The brackets hold the long fuel feed line to the tank, and the struts connect the tank to the shuttle for launch. Ice tends to form near the brackets, and engineers believe ice caused the foam to pop off at liftoff.

Astronaut Cady Coleman, who heads the robotics program for the astronaut office, said while using the robotic arm to inspect the damage is a delicate procedure, the crew knows what they are doing.

"They've practiced this before in their training," Coleman said, "and it has been pre-planned. They know how to get their head ready and proceed safely."

Shannon said foam has come loose from the brackets on at least three of the four previous shuttle flights, and that worries Shannon.

"It's a little bit of a concern to us because this seems to be something that has happened frequently," he said.

The foam hit underneath Endeavour's right wing, and gouged a three-inch-by-two-inch nick in the shuttle's heat tiles, which protect the orbiter from the searing heat of re-entry.

The foam hit was bad luck for NASA, but where it hit may turn out to be good luck, because under the damage is a structural spar that could act as a heat sink and protect the shuttle, which means NASA may not have to send a spacewalker out under the shuttle to repair Endeavour in orbit.

NASA has struggled with foam loss from the external tank since the space shuttle began flying in 1981 -- until Feb. 1, 2003. A 1.67-pound piece of foam broke off Columbia's external tank during launch and smashed into the shuttle's left wing almost 82 seconds in. It punched a hole in the wing, which allowed super-hot gases to penetrate the wing as the shuttle re-entered the atmosphere. Columbia broke up over Texas, killing its crew of seven.

The flight control teams, which worked on missions prior to, and including, Columbia's last mission, had no way to inspect a shuttle for damage. One of the requirements NASA had to meet before returning the shuttle fleet to space was figuring out how to inspect each orbiter for damage.

Each shuttle now flies with an orbital boom outfitted with a camera and a laser, which attaches to the shuttle's robotic arm.

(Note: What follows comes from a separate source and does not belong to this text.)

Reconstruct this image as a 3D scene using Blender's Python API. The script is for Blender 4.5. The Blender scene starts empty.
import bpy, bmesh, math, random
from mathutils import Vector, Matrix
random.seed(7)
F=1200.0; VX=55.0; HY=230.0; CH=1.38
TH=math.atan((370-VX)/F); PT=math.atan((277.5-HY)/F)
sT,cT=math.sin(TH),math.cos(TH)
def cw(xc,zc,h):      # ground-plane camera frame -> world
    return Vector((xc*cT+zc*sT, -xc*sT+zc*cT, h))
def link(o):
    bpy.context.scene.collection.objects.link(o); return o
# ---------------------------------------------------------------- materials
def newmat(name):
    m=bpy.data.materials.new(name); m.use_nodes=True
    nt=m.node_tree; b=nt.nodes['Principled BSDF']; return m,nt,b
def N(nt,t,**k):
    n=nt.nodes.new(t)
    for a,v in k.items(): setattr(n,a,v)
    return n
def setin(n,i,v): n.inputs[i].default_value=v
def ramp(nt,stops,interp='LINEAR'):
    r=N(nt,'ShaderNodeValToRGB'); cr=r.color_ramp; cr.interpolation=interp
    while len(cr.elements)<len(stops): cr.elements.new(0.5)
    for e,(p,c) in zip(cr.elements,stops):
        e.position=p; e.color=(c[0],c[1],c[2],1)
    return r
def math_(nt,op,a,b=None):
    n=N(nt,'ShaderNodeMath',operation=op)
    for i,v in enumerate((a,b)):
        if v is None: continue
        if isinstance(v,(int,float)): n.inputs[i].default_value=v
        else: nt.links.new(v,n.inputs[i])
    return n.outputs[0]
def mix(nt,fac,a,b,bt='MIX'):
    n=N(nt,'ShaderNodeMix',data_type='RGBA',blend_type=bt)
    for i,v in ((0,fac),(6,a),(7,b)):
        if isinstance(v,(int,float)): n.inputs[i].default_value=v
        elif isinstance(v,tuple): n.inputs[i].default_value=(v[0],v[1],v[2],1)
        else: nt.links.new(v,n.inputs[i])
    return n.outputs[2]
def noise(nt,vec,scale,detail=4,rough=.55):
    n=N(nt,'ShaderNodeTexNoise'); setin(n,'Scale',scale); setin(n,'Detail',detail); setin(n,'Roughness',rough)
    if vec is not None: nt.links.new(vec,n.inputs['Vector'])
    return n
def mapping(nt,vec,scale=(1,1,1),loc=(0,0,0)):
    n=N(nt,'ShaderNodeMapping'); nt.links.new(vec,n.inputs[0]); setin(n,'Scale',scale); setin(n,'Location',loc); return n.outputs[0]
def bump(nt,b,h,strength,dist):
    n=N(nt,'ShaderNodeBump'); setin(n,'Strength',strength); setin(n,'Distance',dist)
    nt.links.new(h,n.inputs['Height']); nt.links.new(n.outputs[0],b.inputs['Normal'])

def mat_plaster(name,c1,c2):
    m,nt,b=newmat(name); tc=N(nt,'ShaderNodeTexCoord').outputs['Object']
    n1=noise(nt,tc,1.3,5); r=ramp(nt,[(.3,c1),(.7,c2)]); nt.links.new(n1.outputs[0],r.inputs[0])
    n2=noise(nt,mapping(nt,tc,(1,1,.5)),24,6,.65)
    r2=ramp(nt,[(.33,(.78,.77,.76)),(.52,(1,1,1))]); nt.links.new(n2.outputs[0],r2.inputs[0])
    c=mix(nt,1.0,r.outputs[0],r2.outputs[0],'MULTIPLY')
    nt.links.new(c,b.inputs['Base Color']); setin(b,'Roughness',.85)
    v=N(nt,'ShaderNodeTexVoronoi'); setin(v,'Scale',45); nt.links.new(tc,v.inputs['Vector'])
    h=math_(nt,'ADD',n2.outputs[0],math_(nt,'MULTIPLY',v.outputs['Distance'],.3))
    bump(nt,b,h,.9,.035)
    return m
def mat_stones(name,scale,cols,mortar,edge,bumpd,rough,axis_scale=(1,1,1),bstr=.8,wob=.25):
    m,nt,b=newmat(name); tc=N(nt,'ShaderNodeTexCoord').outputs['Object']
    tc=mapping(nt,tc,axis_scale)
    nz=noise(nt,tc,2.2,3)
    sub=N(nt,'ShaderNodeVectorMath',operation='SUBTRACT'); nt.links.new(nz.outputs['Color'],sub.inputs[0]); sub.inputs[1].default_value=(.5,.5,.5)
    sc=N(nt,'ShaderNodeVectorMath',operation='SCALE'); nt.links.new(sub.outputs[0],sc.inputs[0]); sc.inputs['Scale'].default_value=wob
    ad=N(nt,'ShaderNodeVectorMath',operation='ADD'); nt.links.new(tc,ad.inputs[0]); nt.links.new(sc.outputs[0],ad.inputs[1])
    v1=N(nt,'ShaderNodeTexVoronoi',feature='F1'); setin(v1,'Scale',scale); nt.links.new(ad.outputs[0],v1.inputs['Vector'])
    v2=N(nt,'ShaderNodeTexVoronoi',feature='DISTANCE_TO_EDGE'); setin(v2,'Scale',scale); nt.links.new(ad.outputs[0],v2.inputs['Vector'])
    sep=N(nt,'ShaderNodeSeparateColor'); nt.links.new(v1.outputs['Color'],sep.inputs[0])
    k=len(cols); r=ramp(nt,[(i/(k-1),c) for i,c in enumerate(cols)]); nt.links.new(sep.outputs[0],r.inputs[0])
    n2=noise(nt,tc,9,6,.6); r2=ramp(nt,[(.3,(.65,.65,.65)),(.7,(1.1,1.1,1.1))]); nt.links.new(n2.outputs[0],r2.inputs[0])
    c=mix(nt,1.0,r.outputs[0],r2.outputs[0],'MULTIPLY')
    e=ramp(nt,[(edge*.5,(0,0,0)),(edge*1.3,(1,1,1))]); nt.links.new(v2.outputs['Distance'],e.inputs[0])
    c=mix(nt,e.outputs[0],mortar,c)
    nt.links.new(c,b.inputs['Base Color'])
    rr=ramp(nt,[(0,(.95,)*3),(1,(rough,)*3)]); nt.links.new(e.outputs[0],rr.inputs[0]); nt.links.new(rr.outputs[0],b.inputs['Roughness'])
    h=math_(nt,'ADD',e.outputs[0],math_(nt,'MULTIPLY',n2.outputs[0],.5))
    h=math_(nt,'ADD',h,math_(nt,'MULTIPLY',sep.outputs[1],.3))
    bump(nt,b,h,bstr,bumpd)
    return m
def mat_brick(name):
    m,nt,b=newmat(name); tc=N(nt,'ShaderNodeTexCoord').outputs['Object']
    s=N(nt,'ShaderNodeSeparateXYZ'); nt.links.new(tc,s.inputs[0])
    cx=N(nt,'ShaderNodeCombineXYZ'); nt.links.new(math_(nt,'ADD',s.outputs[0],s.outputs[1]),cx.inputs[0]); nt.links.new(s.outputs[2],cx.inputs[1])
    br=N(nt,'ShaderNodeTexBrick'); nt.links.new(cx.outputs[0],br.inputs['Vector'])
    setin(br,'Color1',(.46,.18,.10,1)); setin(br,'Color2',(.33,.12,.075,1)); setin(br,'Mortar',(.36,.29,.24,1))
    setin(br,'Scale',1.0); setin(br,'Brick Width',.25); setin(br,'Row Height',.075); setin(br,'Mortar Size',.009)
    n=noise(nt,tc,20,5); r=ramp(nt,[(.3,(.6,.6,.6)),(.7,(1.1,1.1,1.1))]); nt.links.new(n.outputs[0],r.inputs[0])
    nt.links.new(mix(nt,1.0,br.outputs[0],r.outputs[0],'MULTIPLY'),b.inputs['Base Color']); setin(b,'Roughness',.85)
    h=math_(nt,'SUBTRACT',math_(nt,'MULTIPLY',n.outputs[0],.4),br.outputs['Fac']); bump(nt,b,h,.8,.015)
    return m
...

During each mission, time is built into the schedule to allow the crew and Mission Control to inspect each shuttle before it is allowed to return home.

Coleman said NASA has to be as diligent as possible.

"We understand that there are risks, risks that we maybe didn't understand as well before Columbia," Coleman said. "We have the tools to do it, and there is no reason not to do the inspection."

The imagery analysis team will pore over the video and photography down linked from the inspection, and hopes to be able to clear Endeavour for a safe return on Monday.

NASA will struggle with foam loss from these brackets for several more flights until a new design for the bracket is implemented for STS 128, which flies sometime in 2008.

Space Shuttle program manager Wayne Hale has long acknowledged the flaws of a foam-covered external tank. When asked once at a press briefing what advice he would give the designers of the space ship that will take astronauts back to the moon, he said, "I would tell them to put the tank under the spaceship."

The drawings that have been released of the Moon-Mars launch system Constellation show that indeed, the tank will go under the spaceship.